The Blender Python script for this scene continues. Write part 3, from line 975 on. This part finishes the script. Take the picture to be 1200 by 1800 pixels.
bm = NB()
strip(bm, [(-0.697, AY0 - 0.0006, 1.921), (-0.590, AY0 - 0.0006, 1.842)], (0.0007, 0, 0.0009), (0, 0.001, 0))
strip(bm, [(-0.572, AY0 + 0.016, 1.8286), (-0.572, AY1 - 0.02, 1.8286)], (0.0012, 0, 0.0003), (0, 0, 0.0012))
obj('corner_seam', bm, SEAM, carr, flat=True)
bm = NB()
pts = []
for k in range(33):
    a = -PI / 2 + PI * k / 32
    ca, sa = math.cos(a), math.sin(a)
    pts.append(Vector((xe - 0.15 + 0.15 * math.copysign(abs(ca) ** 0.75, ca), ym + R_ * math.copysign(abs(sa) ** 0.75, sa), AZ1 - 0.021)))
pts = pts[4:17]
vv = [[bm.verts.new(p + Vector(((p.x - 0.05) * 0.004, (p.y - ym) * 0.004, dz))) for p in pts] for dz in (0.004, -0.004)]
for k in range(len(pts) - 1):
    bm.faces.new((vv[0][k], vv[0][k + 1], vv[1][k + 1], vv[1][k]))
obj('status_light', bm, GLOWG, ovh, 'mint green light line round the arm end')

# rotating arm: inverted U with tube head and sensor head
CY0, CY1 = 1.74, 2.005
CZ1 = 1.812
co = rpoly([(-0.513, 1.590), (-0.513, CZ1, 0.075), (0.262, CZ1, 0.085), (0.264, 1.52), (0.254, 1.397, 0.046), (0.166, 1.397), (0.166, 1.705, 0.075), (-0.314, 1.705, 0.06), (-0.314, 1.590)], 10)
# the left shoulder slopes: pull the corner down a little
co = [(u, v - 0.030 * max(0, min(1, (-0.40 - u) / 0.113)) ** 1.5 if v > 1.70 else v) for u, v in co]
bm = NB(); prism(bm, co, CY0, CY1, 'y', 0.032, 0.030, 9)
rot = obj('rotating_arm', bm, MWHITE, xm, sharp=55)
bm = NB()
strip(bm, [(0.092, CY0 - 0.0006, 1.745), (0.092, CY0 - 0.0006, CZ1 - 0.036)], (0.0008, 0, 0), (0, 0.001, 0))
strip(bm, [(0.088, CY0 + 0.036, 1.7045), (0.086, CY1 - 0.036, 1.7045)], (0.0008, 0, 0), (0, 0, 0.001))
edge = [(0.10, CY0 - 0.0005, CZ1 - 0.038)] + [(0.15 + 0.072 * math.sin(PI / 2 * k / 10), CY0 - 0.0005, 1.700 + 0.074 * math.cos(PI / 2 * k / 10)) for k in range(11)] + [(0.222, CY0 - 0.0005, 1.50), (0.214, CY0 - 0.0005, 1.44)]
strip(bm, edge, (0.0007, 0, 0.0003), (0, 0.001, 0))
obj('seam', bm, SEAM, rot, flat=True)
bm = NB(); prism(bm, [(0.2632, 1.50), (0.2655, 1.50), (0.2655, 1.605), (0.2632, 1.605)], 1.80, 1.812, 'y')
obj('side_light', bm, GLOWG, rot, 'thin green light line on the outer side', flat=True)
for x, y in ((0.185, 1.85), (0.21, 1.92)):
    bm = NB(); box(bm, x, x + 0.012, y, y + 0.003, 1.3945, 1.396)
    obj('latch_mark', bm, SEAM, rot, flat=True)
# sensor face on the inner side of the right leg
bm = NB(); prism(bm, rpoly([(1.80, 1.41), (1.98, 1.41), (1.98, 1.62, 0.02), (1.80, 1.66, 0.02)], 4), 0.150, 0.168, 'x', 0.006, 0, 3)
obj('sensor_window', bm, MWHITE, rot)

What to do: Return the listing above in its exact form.

Exercise response:
The Blender Python script for this scene continues. Write part 3, from line 975 on. This part finishes the script. Take the picture to be 1200 by 1800 pixels.
bm = NB()
strip(bm, [(-0.697, AY0 - 0.0006, 1.921), (-0.590, AY0 - 0.0006, 1.842)], (0.0007, 0, 0.0009), (0, 0.001, 0))
strip(bm, [(-0.572, AY0 + 0.016, 1.8286), (-0.572, AY1 - 0.02, 1.8286)], (0.0012, 0, 0.0003), (0, 0, 0.0012))
obj('corner_seam', bm, SEAM, carr, flat=True)
bm = NB()
pts = []
for k in range(33):
    a = -PI / 2 + PI * k / 32
    ca, sa = math.cos(a), math.sin(a)
    pts.append(Vector((xe - 0.15 + 0.15 * math.copysign(abs(ca) ** 0.75, ca), ym + R_ * math.copysign(abs(sa) ** 0.75, sa), AZ1 - 0.021)))
pts = pts[4:17]
vv = [[bm.verts.new(p + Vector(((p.x - 0.05) * 0.004, (p.y - ym) * 0.004, dz))) for p in pts] for dz in (0.004, -0.004)]
for k in range(len(pts) - 1):
    bm.faces.new((vv[0][k], vv[0][k + 1], vv[1][k + 1], vv[1][k]))
obj('status_light', bm, GLOWG, ovh, 'mint green light line round the arm end')

# rotating arm: inverted U with tube head and sensor head
CY0, CY1 = 1.74, 2.005
CZ1 = 1.812
co = rpoly([(-0.513, 1.590), (-0.513, CZ1, 0.075), (0.262, CZ1, 0.085), (0.264, 1.52), (0.254, 1.397, 0.046), (0.166, 1.397), (0.166, 1.705, 0.075), (-0.314, 1.705, 0.06), (-0.314, 1.590)], 10)
# the left shoulder slopes: pull the corner down a little
co = [(u, v - 0.030 * max(0, min(1, (-0.40 - u) / 0.113)) ** 1.5 if v > 1.70 else v) for u, v in co]
bm = NB(); prism(bm, co, CY0, CY1, 'y', 0.032, 0.030, 9)
rot = obj('rotating_arm', bm, MWHITE, xm, sharp=55)
bm = NB()
strip(bm, [(0.092, CY0 - 0.0006, 1.745), (0.092, CY0 - 0.0006, CZ1 - 0.036)], (0.0008, 0, 0), (0, 0.001, 0))
strip(bm, [(0.088, CY0 + 0.036, 1.7045), (0.086, CY1 - 0.036, 1.7045)], (0.0008, 0, 0), (0, 0, 0.001))
edge = [(0.10, CY0 - 0.0005, CZ1 - 0.038)] + [(0.15 + 0.072 * math.sin(PI / 2 * k / 10), CY0 - 0.0005, 1.700 + 0.074 * math.cos(PI / 2 * k / 10)) for k in range(11)] + [(0.222, CY0 - 0.0005, 1.50), (0.214, CY0 - 0.0005, 1.44)]
strip(bm, edge, (0.0007, 0, 0.0003), (0, 0.001, 0))
obj('seam', bm, SEAM, rot, flat=True)
bm = NB(); prism(bm, [(0.2632, 1.50), (0.2655, 1.50), (0.2655, 1.605), (0.2632, 1.605)], 1.80, 1.812, 'y')
obj('side_light', bm, GLOWG, rot, 'thin green light line on the outer side', flat=True)
for x, y in ((0.185, 1.85), (0.21, 1.92)):
    bm = NB(); box(bm, x, x + 0.012, y, y + 0.003, 1.3945, 1.396)
    obj('latch_mark', bm, SEAM, rot, flat=True)
# sensor face on the inner side of the right leg
bm = NB(); prism(bm, rpoly([(1.80, 1.41), (1.98, 1.41), (1.98, 1.62, 0.02), (1.80, 1.66, 0.02)], 4), 0.150, 0.168, 'x', 0.006, 0, 3)
obj('sensor_window', bm, MWHITE, rot)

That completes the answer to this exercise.